» Exercise objective: Reproduce the material in full, exactly as written.

» Dataset content:
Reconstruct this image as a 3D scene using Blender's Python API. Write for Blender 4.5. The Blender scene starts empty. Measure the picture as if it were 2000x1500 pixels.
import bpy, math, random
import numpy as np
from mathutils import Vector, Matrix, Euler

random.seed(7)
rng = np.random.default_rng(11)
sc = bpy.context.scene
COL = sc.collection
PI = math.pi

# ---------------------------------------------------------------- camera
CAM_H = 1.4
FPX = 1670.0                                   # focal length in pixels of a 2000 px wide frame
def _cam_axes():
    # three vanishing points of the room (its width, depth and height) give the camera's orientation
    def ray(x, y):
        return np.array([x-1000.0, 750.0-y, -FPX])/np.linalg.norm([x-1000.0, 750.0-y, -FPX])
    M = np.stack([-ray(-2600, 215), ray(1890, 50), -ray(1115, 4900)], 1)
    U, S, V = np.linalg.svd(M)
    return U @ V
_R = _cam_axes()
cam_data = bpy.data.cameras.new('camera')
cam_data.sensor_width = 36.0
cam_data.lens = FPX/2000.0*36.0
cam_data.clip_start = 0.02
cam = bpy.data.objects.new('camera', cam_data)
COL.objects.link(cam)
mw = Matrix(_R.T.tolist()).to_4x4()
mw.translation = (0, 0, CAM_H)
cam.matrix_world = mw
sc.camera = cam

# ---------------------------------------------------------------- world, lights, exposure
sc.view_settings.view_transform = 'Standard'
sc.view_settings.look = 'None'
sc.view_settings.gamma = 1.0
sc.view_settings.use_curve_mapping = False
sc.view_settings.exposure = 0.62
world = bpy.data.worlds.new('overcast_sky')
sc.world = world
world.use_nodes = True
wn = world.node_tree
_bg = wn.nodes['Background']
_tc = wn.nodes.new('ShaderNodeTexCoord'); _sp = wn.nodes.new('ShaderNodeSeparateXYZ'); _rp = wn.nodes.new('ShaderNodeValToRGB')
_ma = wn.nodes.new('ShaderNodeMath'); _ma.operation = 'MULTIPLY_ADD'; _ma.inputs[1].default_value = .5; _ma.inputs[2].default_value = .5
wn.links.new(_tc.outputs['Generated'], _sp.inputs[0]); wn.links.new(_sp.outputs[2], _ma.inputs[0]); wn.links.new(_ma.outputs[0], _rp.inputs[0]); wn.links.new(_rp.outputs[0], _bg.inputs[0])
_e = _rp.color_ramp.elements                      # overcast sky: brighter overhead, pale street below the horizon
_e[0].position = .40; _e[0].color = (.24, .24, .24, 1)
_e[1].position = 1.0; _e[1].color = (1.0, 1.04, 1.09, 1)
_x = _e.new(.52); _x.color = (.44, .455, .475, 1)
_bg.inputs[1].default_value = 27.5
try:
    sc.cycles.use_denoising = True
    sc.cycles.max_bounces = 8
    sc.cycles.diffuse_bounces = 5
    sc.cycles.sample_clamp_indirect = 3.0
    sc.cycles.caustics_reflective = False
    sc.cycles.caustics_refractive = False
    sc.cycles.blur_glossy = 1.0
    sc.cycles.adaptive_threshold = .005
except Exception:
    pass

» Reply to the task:
Reconstruct this image as a 3D scene using Blender's Python API. Write for Blender 4.5. The Blender scene starts empty. Measure the picture as if it were 2000x1500 pixels.
import bpy, math, random
import numpy as np
from mathutils import Vector, Matrix, Euler

random.seed(7)
rng = np.random.default_rng(11)
sc = bpy.context.scene
COL = sc.collection
PI = math.pi

# ---------------------------------------------------------------- camera
CAM_H = 1.4
FPX = 1670.0                                   # focal length in pixels of a 2000 px wide frame
def _cam_axes():
    # three vanishing points of the room (its width, depth and height) give the camera's orientation
    def ray(x, y):
        return np.array([x-1000.0, 750.0-y, -FPX])/np.linalg.norm([x-1000.0, 750.0-y, -FPX])
    M = np.stack([-ray(-2600, 215), ray(1890, 50), -ray(1115, 4900)], 1)
    U, S, V = np.linalg.svd(M)
    return U @ V
_R = _cam_axes()
cam_data = bpy.data.cameras.new('camera')
cam_data.sensor_width = 36.0
cam_data.lens = FPX/2000.0*36.0
cam_data.clip_start = 0.02
cam = bpy.data.objects.new('camera', cam_data)
COL.objects.link(cam)
mw = Matrix(_R.T.tolist()).to_4x4()
mw.translation = (0, 0, CAM_H)
cam.matrix_world = mw
sc.camera = cam

# ---------------------------------------------------------------- world, lights, exposure
sc.view_settings.view_transform = 'Standard'
sc.view_settings.look = 'None'
sc.view_settings.gamma = 1.0
sc.view_settings.use_curve_mapping = False
sc.view_settings.exposure = 0.62
world = bpy.data.worlds.new('overcast_sky')
sc.world = world
world.use_nodes = True
wn = world.node_tree
_bg = wn.nodes['Background']
_tc = wn.nodes.new('ShaderNodeTexCoord'); _sp = wn.nodes.new('ShaderNodeSeparateXYZ'); _rp = wn.nodes.new('ShaderNodeValToRGB')
_ma = wn.nodes.new('ShaderNodeMath'); _ma.operation = 'MULTIPLY_ADD'; _ma.inputs[1].default_value = .5; _ma.inputs[2].default_value = .5
wn.links.new(_tc.outputs['Generated'], _sp.inputs[0]); wn.links.new(_sp.outputs[2], _ma.inputs[0]); wn.links.new(_ma.outputs[0], _rp.inputs[0]); wn.links.new(_rp.outputs[0], _bg.inputs[0])
_e = _rp.color_ramp.elements                      # overcast sky: brighter overhead, pale street below the horizon
_e[0].position = .40; _e[0].color = (.24, .24, .24, 1)
_e[1].position = 1.0; _e[1].color = (1.0, 1.04, 1.09, 1)
_x = _e.new(.52); _x.color = (.44, .455, .475, 1)
_bg.inputs[1].default_value = 27.5
try:
    sc.cycles.use_denoising = True
    sc.cycles.max_bounces = 8
    sc.cycles.diffuse_bounces = 5
    sc.cycles.sample_clamp_indirect = 3.0
    sc.cycles.caustics_reflective = False
    sc.cycles.caustics_refractive = False
    sc.cycles.blur_glossy = 1.0
    sc.cycles.adaptive_threshold = .005
except Exception:
    pass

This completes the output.